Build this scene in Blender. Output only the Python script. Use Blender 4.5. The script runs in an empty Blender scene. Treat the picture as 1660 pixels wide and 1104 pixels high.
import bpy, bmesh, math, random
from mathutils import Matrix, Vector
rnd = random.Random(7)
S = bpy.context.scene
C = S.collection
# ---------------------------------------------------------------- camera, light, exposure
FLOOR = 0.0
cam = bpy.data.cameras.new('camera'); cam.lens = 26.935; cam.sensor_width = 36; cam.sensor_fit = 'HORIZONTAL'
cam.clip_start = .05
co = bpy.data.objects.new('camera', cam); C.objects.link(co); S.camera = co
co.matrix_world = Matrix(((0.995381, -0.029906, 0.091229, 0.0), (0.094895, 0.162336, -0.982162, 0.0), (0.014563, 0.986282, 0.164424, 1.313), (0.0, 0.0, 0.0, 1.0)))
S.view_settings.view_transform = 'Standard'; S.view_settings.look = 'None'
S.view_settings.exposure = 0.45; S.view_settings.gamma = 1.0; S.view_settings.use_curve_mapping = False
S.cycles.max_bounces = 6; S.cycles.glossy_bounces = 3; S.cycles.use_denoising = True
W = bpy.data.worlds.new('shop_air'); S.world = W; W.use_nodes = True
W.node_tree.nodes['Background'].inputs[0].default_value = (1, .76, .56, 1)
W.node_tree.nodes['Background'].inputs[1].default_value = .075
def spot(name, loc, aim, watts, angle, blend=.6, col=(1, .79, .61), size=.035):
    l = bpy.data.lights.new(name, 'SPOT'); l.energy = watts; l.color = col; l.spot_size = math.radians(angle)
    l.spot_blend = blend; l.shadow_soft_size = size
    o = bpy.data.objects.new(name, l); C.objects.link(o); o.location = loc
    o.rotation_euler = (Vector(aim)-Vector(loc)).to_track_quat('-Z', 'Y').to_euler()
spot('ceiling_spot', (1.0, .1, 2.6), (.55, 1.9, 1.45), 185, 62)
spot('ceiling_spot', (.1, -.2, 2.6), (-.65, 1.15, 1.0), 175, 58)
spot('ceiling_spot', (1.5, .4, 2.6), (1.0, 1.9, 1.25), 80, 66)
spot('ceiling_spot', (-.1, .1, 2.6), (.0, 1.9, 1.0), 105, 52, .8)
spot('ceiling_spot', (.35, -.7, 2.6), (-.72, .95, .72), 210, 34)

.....

**Direction:**
Copy out the material above in its entirety. Every detail must match.

**Result:**
Build this scene in Blender. Output only the Python script. Use Blender 4.5. The script runs in an empty Blender scene. Treat the picture as 1660 pixels wide and 1104 pixels high.
import bpy, bmesh, math, random
from mathutils import Matrix, Vector
rnd = random.Random(7)
S = bpy.context.scene
C = S.collection
# ---------------------------------------------------------------- camera, light, exposure
FLOOR = 0.0
cam = bpy.data.cameras.new('camera'); cam.lens = 26.935; cam.sensor_width = 36; cam.sensor_fit = 'HORIZONTAL'
cam.clip_start = .05
co = bpy.data.objects.new('camera', cam); C.objects.link(co); S.camera = co
co.matrix_world = Matrix(((0.995381, -0.029906, 0.091229, 0.0), (0.094895, 0.162336, -0.982162, 0.0), (0.014563, 0.986282, 0.164424, 1.313), (0.0, 0.0, 0.0, 1.0)))
S.view_settings.view_transform = 'Standard'; S.view_settings.look = 'None'
S.view_settings.exposure = 0.45; S.view_settings.gamma = 1.0; S.view_settings.use_curve_mapping = False
S.cycles.max_bounces = 6; S.cycles.glossy_bounces = 3; S.cycles.use_denoising = True
W = bpy.data.worlds.new('shop_air'); S.world = W; W.use_nodes = True
W.node_tree.nodes['Background'].inputs[0].default_value = (1, .76, .56, 1)
W.node_tree.nodes['Background'].inputs[1].default_value = .075
def spot(name, loc, aim, watts, angle, blend=.6, col=(1, .79, .61), size=.035):
    l = bpy.data.lights.new(name, 'SPOT'); l.energy = watts; l.color = col; l.spot_size = math.radians(angle)
    l.spot_blend = blend; l.shadow_soft_size = size
    o = bpy.data.objects.new(name, l); C.objects.link(o); o.location = loc
    o.rotation_euler = (Vector(aim)-Vector(loc)).to_track_quat('-Z', 'Y').to_euler()
spot('ceiling_spot', (1.0, .1, 2.6), (.55, 1.9, 1.45), 185, 62)
spot('ceiling_spot', (.1, -.2, 2.6), (-.65, 1.15, 1.0), 175, 58)
spot('ceiling_spot', (1.5, .4, 2.6), (1.0, 1.9, 1.25), 80, 66)
spot('ceiling_spot', (-.1, .1, 2.6), (.0, 1.9, 1.0), 105, 52, .8)
spot('ceiling_spot', (.35, -.7, 2.6), (-.72, .95, .72), 210, 34)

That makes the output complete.